I am so happy to hear you are enjoying yourself. That is awesome.
I remember when I was 35 and I went to Costa Rica for the Christmas break. I had been a born again virgin for 11 years and didn't think I was looking for romance when I heading out for 2 weeks of sun and relaxation. Mostly I was just trying to avoid my usual Christmas blues since my mother had passed on. I just needed a change of scenery and impulsively jumped on a plan.
A few days into my trip I met up with a guy from Australia... haha... fancy that! Anyways, he was great fun and all the stars alligned for me to let go of all my reserves and inhibitions and fall into a full on holiday romance with him. He and another guy had been travelling for several months throughout Central and South America. He wasn't due to return to Australia for a couple of more months.
We travelled from the west coast where we had met and stayed for my first week in a very small resort village to the east coast for another week in an equally small resort village.
I was very clear with him and myself that I was just in it for holiday fun once the romance began. When it came time for me to fly home he was talking about travelling up to visit me. I insisted it wasn't an option.
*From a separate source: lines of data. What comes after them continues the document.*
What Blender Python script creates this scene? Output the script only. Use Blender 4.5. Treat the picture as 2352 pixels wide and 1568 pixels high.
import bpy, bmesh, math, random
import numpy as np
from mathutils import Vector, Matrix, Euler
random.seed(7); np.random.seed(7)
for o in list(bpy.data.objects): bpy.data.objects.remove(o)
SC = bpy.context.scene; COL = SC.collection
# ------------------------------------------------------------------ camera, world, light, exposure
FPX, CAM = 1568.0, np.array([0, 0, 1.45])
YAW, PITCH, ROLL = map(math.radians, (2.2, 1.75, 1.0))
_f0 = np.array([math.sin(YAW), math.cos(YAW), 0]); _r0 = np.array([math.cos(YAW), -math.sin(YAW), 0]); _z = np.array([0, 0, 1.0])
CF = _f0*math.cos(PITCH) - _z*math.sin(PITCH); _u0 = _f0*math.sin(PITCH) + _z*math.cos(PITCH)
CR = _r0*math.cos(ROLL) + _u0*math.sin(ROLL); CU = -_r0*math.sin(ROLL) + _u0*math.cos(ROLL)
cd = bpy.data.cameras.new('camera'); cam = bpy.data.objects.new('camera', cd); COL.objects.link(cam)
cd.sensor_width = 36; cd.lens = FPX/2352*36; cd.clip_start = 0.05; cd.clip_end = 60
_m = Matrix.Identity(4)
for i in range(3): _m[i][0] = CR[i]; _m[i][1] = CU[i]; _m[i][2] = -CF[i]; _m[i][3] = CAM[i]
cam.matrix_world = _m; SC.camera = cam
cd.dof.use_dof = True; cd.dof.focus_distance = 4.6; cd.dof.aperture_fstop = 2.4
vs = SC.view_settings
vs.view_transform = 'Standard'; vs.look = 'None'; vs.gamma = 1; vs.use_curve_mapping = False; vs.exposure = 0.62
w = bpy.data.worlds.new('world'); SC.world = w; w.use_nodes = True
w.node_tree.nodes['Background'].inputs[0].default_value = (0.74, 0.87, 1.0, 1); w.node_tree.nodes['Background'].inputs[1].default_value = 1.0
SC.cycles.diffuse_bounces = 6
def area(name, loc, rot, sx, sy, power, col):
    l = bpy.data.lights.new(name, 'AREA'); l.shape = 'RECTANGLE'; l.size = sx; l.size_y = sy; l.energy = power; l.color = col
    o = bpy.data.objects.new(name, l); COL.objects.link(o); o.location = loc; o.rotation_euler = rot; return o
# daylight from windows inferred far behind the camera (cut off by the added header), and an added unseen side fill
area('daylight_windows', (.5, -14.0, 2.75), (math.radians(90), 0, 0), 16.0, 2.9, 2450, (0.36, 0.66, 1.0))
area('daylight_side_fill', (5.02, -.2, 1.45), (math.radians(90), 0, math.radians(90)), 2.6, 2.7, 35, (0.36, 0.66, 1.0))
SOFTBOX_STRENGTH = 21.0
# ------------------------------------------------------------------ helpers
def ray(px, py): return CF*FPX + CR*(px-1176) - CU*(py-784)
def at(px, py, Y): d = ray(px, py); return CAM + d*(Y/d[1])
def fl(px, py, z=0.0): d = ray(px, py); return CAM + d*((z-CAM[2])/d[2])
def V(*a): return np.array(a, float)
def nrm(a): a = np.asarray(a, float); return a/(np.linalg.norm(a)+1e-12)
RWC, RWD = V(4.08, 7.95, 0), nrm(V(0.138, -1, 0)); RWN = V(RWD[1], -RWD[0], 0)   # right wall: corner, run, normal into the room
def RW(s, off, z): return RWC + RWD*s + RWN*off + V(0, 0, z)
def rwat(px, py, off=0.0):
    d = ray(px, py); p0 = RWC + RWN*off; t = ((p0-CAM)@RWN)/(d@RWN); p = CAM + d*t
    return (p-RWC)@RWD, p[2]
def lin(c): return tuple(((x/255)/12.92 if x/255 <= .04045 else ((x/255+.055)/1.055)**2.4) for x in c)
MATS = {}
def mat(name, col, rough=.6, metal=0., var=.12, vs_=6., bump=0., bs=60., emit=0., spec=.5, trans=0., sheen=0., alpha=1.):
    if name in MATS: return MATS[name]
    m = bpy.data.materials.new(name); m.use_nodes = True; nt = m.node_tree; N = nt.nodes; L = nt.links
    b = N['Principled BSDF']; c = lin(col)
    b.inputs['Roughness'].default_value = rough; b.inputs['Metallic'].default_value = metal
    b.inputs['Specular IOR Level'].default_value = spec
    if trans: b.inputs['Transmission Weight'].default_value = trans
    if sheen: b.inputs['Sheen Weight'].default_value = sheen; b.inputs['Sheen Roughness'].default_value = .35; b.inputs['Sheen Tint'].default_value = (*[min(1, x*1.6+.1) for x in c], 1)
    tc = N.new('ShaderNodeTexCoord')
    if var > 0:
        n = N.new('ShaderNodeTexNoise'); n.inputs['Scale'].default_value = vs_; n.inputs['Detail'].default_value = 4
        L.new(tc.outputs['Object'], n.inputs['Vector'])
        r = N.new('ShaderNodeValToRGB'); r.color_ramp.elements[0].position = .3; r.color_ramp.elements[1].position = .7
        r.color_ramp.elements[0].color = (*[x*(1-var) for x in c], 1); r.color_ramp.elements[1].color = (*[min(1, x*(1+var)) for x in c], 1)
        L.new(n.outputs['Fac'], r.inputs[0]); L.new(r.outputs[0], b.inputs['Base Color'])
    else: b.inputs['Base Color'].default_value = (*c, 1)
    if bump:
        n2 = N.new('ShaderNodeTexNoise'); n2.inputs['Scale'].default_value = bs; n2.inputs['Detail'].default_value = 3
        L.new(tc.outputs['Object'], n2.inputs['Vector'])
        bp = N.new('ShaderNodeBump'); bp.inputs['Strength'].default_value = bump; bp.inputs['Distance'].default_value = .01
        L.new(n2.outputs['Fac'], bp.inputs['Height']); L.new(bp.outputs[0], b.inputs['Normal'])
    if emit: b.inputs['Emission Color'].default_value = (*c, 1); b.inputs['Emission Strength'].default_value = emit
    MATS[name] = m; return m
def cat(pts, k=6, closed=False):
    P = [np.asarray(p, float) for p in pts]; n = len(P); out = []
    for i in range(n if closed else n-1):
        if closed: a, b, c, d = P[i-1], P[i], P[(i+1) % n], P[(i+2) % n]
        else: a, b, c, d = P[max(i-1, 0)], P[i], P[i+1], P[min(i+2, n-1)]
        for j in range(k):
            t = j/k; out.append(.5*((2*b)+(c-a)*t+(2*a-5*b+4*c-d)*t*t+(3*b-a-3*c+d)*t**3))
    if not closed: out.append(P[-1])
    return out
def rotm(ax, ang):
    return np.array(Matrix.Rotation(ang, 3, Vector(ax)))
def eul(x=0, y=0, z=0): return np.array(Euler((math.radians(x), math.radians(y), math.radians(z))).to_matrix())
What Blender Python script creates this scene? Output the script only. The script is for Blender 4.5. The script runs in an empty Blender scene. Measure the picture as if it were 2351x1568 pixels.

He couldn't come into my real life. I wasn't prepared to see what had grown between us grow any further. Its wierd I guess but I would never have been so quick to have sex with him if I were seeing him as a potential life partner. I wasn't prepared to invest emotionally.
As it turned out he didn't follow through on his threat to come to my home town but a part of me always wished he had. I saw his tears while he waved final goodbyes and as I rounded the corner out of his sight to board the plan I shed some of my own. I knew then that I was not as in control of my emotions as I thought I was but I also knew I would never see him again.
Not sure why this story comes to mind or why I am sharing it with you but there ya go just the same.